> AIM OF THE TASK
Repeat the listing in full. Nothing may be added or left out.

> DATASET SECTION

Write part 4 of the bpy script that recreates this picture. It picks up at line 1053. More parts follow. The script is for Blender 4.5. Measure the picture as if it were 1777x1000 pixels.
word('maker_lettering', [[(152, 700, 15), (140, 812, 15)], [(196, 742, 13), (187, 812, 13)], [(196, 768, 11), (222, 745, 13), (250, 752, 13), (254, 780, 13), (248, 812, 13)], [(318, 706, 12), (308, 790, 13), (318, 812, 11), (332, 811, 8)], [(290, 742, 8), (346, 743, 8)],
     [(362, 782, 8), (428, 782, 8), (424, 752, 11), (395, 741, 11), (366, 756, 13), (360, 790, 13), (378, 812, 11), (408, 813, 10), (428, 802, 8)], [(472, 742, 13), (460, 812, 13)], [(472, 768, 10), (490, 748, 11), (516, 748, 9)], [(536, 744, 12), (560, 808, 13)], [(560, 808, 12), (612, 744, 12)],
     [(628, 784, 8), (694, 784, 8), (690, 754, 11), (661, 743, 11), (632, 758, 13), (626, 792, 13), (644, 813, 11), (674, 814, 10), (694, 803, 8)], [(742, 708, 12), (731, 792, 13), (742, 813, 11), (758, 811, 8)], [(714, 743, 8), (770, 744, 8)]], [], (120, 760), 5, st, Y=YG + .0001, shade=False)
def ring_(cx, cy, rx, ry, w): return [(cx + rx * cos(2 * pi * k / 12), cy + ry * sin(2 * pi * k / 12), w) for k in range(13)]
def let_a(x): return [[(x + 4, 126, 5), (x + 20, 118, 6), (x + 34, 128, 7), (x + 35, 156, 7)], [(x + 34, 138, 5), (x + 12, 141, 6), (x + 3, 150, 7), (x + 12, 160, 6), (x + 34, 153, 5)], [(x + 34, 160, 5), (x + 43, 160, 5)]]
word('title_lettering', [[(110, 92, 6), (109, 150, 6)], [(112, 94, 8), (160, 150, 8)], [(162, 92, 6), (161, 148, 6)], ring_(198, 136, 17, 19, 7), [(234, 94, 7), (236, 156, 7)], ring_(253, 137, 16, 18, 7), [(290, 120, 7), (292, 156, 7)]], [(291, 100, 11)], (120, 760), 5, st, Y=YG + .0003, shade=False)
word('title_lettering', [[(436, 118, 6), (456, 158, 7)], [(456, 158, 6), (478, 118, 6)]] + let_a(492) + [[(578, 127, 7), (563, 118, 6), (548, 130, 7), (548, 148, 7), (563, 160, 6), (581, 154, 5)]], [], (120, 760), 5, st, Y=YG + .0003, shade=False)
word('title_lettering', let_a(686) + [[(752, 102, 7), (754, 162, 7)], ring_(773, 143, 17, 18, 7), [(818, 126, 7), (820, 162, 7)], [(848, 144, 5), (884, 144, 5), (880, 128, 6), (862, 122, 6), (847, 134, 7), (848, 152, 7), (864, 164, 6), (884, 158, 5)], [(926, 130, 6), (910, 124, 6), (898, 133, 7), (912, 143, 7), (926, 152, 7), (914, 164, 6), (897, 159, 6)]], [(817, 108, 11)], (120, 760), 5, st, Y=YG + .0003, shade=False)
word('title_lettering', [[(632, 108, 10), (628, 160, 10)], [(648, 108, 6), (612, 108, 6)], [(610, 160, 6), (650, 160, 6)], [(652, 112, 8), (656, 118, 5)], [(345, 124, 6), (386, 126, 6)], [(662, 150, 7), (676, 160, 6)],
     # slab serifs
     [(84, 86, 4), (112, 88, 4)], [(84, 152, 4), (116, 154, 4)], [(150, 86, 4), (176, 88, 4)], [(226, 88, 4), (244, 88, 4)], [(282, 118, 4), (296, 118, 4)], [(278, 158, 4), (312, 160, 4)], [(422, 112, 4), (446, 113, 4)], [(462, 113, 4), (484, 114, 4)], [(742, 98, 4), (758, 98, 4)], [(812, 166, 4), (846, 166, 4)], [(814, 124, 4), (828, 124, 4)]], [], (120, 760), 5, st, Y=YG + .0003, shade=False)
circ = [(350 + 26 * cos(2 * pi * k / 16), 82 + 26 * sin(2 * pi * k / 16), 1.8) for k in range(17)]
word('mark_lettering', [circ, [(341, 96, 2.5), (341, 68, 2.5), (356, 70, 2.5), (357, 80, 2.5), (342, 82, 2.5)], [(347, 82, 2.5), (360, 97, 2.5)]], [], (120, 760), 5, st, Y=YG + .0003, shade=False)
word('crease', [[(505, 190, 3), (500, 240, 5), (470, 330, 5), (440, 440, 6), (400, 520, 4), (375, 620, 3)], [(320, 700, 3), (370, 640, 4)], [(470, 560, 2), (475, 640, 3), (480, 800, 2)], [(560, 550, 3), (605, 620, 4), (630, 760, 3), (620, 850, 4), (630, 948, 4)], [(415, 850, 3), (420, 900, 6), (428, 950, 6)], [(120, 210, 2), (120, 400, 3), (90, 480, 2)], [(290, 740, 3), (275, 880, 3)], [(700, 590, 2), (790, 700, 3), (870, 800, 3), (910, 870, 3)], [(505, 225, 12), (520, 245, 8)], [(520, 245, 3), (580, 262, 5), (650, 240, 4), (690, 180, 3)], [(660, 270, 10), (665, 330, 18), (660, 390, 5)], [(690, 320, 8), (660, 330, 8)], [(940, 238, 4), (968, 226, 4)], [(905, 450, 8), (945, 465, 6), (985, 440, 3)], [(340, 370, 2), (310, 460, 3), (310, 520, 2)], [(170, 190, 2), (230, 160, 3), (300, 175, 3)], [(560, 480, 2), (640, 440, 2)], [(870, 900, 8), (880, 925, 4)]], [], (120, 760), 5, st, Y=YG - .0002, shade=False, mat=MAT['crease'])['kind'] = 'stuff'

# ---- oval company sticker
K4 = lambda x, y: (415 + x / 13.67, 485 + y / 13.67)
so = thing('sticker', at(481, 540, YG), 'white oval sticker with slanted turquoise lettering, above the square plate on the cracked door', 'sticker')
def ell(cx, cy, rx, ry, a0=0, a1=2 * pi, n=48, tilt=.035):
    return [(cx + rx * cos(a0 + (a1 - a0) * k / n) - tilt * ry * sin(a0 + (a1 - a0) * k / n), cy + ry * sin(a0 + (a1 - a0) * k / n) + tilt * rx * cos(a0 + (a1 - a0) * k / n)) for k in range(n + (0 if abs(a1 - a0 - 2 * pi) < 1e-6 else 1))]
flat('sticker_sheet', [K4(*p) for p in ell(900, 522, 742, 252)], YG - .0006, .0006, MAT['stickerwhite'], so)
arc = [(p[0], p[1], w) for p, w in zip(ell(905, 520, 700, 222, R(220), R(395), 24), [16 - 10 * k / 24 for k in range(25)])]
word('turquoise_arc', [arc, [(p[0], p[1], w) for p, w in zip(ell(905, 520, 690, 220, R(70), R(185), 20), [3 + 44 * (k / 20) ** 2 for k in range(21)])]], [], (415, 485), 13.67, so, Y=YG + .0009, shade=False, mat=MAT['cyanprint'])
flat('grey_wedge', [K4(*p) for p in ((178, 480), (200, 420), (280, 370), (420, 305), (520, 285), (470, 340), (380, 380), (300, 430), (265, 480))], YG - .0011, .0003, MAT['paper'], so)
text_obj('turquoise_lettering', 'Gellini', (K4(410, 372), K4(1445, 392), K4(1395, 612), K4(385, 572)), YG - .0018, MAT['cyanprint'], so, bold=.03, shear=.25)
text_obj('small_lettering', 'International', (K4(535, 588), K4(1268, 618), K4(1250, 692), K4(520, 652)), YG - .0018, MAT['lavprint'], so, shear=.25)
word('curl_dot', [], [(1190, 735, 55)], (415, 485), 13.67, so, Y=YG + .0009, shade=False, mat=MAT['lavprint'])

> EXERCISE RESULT
Write part 4 of the bpy script that recreates this picture. It picks up at line 1053. More parts follow. The script is for Blender 4.5. Measure the picture as if it were 1777x1000 pixels.
word('maker_lettering', [[(152, 700, 15), (140, 812, 15)], [(196, 742, 13), (187, 812, 13)], [(196, 768, 11), (222, 745, 13), (250, 752, 13), (254, 780, 13), (248, 812, 13)], [(318, 706, 12), (308, 790, 13), (318, 812, 11), (332, 811, 8)], [(290, 742, 8), (346, 743, 8)],
     [(362, 782, 8), (428, 782, 8), (424, 752, 11), (395, 741, 11), (366, 756, 13), (360, 790, 13), (378, 812, 11), (408, 813, 10), (428, 802, 8)], [(472, 742, 13), (460, 812, 13)], [(472, 768, 10), (490, 748, 11), (516, 748, 9)], [(536, 744, 12), (560, 808, 13)], [(560, 808, 12), (612, 744, 12)],
     [(628, 784, 8), (694, 784, 8), (690, 754, 11), (661, 743, 11), (632, 758, 13), (626, 792, 13), (644, 813, 11), (674, 814, 10), (694, 803, 8)], [(742, 708, 12), (731, 792, 13), (742, 813, 11), (758, 811, 8)], [(714, 743, 8), (770, 744, 8)]], [], (120, 760), 5, st, Y=YG + .0001, shade=False)
def ring_(cx, cy, rx, ry, w): return [(cx + rx * cos(2 * pi * k / 12), cy + ry * sin(2 * pi * k / 12), w) for k in range(13)]
def let_a(x): return [[(x + 4, 126, 5), (x + 20, 118, 6), (x + 34, 128, 7), (x + 35, 156, 7)], [(x + 34, 138, 5), (x + 12, 141, 6), (x + 3, 150, 7), (x + 12, 160, 6), (x + 34, 153, 5)], [(x + 34, 160, 5), (x + 43, 160, 5)]]
word('title_lettering', [[(110, 92, 6), (109, 150, 6)], [(112, 94, 8), (160, 150, 8)], [(162, 92, 6), (161, 148, 6)], ring_(198, 136, 17, 19, 7), [(234, 94, 7), (236, 156, 7)], ring_(253, 137, 16, 18, 7), [(290, 120, 7), (292, 156, 7)]], [(291, 100, 11)], (120, 760), 5, st, Y=YG + .0003, shade=False)
word('title_lettering', [[(436, 118, 6), (456, 158, 7)], [(456, 158, 6), (478, 118, 6)]] + let_a(492) + [[(578, 127, 7), (563, 118, 6), (548, 130, 7), (548, 148, 7), (563, 160, 6), (581, 154, 5)]], [], (120, 760), 5, st, Y=YG + .0003, shade=False)
word('title_lettering', let_a(686) + [[(752, 102, 7), (754, 162, 7)], ring_(773, 143, 17, 18, 7), [(818, 126, 7), (820, 162, 7)], [(848, 144, 5), (884, 144, 5), (880, 128, 6), (862, 122, 6), (847, 134, 7), (848, 152, 7), (864, 164, 6), (884, 158, 5)], [(926, 130, 6), (910, 124, 6), (898, 133, 7), (912, 143, 7), (926, 152, 7), (914, 164, 6), (897, 159, 6)]], [(817, 108, 11)], (120, 760), 5, st, Y=YG + .0003, shade=False)
word('title_lettering', [[(632, 108, 10), (628, 160, 10)], [(648, 108, 6), (612, 108, 6)], [(610, 160, 6), (650, 160, 6)], [(652, 112, 8), (656, 118, 5)], [(345, 124, 6), (386, 126, 6)], [(662, 150, 7), (676, 160, 6)],
     # slab serifs
     [(84, 86, 4), (112, 88, 4)], [(84, 152, 4), (116, 154, 4)], [(150, 86, 4), (176, 88, 4)], [(226, 88, 4), (244, 88, 4)], [(282, 118, 4), (296, 118, 4)], [(278, 158, 4), (312, 160, 4)], [(422, 112, 4), (446, 113, 4)], [(462, 113, 4), (484, 114, 4)], [(742, 98, 4), (758, 98, 4)], [(812, 166, 4), (846, 166, 4)], [(814, 124, 4), (828, 124, 4)]], [], (120, 760), 5, st, Y=YG + .0003, shade=False)
circ = [(350 + 26 * cos(2 * pi * k / 16), 82 + 26 * sin(2 * pi * k / 16), 1.8) for k in range(17)]
word('mark_lettering', [circ, [(341, 96, 2.5), (341, 68, 2.5), (356, 70, 2.5), (357, 80, 2.5), (342, 82, 2.5)], [(347, 82, 2.5), (360, 97, 2.5)]], [], (120, 760), 5, st, Y=YG + .0003, shade=False)
word('crease', [[(505, 190, 3), (500, 240, 5), (470, 330, 5), (440, 440, 6), (400, 520, 4), (375, 620, 3)], [(320, 700, 3), (370, 640, 4)], [(470, 560, 2), (475, 640, 3), (480, 800, 2)], [(560, 550, 3), (605, 620, 4), (630, 760, 3), (620, 850, 4), (630, 948, 4)], [(415, 850, 3), (420, 900, 6), (428, 950, 6)], [(120, 210, 2), (120, 400, 3), (90, 480, 2)], [(290, 740, 3), (275, 880, 3)], [(700, 590, 2), (790, 700, 3), (870, 800, 3), (910, 870, 3)], [(505, 225, 12), (520, 245, 8)], [(520, 245, 3), (580, 262, 5), (650, 240, 4), (690, 180, 3)], [(660, 270, 10), (665, 330, 18), (660, 390, 5)], [(690, 320, 8), (660, 330, 8)], [(940, 238, 4), (968, 226, 4)], [(905, 450, 8), (945, 465, 6), (985, 440, 3)], [(340, 370, 2), (310, 460, 3), (310, 520, 2)], [(170, 190, 2), (230, 160, 3), (300, 175, 3)], [(560, 480, 2), (640, 440, 2)], [(870, 900, 8), (880, 925, 4)]], [], (120, 760), 5, st, Y=YG - .0002, shade=False, mat=MAT['crease'])['kind'] = 'stuff'

# ---- oval company sticker
K4 = lambda x, y: (415 + x / 13.67, 485 + y / 13.67)
so = thing('sticker', at(481, 540, YG), 'white oval sticker with slanted turquoise lettering, above the square plate on the cracked door', 'sticker')
def ell(cx, cy, rx, ry, a0=0, a1=2 * pi, n=48, tilt=.035):
    return [(cx + rx * cos(a0 + (a1 - a0) * k / n) - tilt * ry * sin(a0 + (a1 - a0) * k / n), cy + ry * sin(a0 + (a1 - a0) * k / n) + tilt * rx * cos(a0 + (a1 - a0) * k / n)) for k in range(n + (0 if abs(a1 - a0 - 2 * pi) < 1e-6 else 1))]
flat('sticker_sheet', [K4(*p) for p in ell(900, 522, 742, 252)], YG - .0006, .0006, MAT['stickerwhite'], so)
arc = [(p[0], p[1], w) for p, w in zip(ell(905, 520, 700, 222, R(220), R(395), 24), [16 - 10 * k / 24 for k in range(25)])]
word('turquoise_arc', [arc, [(p[0], p[1], w) for p, w in zip(ell(905, 520, 690, 220, R(70), R(185), 20), [3 + 44 * (k / 20) ** 2 for k in range(21)])]], [], (415, 485), 13.67, so, Y=YG + .0009, shade=False, mat=MAT['cyanprint'])
flat('grey_wedge', [K4(*p) for p in ((178, 480), (200, 420), (280, 370), (420, 305), (520, 285), (470, 340), (380, 380), (300, 430), (265, 480))], YG - .0011, .0003, MAT['paper'], so)
text_obj('turquoise_lettering', 'Gellini', (K4(410, 372), K4(1445, 392), K4(1395, 612), K4(385, 572)), YG - .0018, MAT['cyanprint'], so, bold=.03, shear=.25)
text_obj('small_lettering', 'International', (K4(535, 588), K4(1268, 618), K4(1250, 692), K4(520, 652)), YG - .0018, MAT['lavprint'], so, shear=.25)
word('curl_dot', [], [(1190, 735, 55)], (415, 485), 13.67, so, Y=YG + .0009, shade=False, mat=MAT['lavprint'])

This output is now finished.